Tuesday, January 11, 2011

Did Print Create a Counter Revolution in Judaism?

Robert Bonfil, in "Jewish Attitudes toward History and Historical Writing in Pre-Modern Times," argues for the field of history as having an important role in Judaism, contrary to the position of Yosef Yerushalmi. Bonfil focuses on the case of R. Joseph Caro in the sixteenth century, who banned the reading of "profane bellettristic and erotic literature, such as the book of Immanuel as well as books of wars" on the Sabbath as well as on weekdays. Bonfil sees this position as an innovation. It is far more stringent than even that of Maimonides, who may have philosophically objected to history but never stepped in with a legal ban. For Bonfil this marks a shift in the rabbinic response both to history specifically and secular literature in general due to the rise of print.
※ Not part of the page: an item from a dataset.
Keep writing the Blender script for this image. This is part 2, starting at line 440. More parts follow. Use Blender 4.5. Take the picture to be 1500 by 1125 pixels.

As is well known, the authoritarian control over knowledge characteristic of the Middle Ages and particularly of frames of mind such as Maimonides', made possible a wide range of medieval production of profane Hebrew literature, including of course historical writing. I suggest that such a cohabitation of sacred and profane, licit and illicit, was no longer possible now that, in the wake of the printing revolution, effective control over reading material had been lost. A careful definition of boundaries now became necessary. The learned arbiters of Jewish culture, who defined borders according to criteria "known" only to themselves, lost much of their former control over the intellectual activities of the masses. Decisions could no longer be made exclusively by the learned elites. The lost control had therefore to be restored by codifying the elimination of arbitrarity, i.e., by establishing very strict definitions. In so doing, without at the same time radically reforming ancient and medieval basic assumptions, codification was almost inevitably forced into further strictures. (pg. 16)

This certainly goes against the popular conception of print as a liberalizing force, but it fits with the trend we see in the Catholic Church. The Catholic Church did not create an Index or wage any organized campaigns to ban books until the sixteenth century, when printing became a major force.